На карьере можно ставить крест. Может, конечно, мне и удастся снова устроиться секретарем-машинисткой — но это вряд ли.
Потом я вставала, шла к зеркалу и несколько минут изучала свои кривые зубы. Затем успокаивалась, вспоминала, что надо ровно дышать, делала несколько звонков, заходила на кухню и жевала что-нибудь. В конце концов я возвращалась за стол и вздыхала за ним еще минут десять. После чего брала рамку пять на восемь, смотрела на нее, будто ждала ответа, — и он неизменно приходил: надо просто написать «мусорный» первый набросок, например для вводного абзаца. Ведь никто его не увидит.
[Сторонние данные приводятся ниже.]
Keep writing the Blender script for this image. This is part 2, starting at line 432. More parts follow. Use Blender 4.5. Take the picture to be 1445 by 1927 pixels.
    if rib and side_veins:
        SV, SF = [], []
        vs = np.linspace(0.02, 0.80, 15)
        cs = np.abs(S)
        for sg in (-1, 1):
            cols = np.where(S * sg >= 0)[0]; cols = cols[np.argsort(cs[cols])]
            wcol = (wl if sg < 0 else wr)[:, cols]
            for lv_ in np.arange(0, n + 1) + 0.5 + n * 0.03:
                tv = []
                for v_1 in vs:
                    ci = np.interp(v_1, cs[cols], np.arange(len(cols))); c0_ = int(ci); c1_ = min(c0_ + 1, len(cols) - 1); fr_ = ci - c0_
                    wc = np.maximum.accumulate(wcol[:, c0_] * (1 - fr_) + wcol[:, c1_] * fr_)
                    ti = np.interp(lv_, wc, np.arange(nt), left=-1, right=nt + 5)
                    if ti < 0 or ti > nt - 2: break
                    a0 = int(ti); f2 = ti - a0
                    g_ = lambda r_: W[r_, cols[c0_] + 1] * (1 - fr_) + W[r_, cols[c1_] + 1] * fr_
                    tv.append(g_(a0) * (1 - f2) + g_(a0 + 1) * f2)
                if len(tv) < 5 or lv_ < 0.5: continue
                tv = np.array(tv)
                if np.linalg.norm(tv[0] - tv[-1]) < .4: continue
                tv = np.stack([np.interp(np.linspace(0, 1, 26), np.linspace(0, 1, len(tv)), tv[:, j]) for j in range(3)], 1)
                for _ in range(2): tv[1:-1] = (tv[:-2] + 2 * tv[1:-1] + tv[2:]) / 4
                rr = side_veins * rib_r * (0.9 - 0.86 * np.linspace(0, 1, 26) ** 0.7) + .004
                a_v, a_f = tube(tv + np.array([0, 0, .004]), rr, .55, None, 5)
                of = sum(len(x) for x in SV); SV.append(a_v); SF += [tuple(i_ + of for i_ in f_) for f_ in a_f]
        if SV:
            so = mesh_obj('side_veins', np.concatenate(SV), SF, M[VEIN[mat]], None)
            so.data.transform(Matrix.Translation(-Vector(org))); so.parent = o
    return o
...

И тогда я начинала писать, никак себя не обуздывая. В сущности, я просто печатала, заставляла себя двигать пальцами. Текст получался отвратительный. Я размазывала вступление на целую страницу, хотя вся рецензия не могла быть длинней трех. Затем я начинала описывать еду — одно блюдо за другим, птицу за птицей, — и критики сидели у меня на плечах, как в мультике или комиксе, комментируя каждую новую строчку. Они делали вид, что храпят, или закатывали глаза при слишком длинных описаниях — как бы я ни старалась все это сокращать, как бы часто ни вспоминала совет одной подруги. Как-то раз, на заре моей карьеры ресторанного критика, она мягко сказала: «Энни, это же просто кусок курицы. А вон то — всего лишь пирог».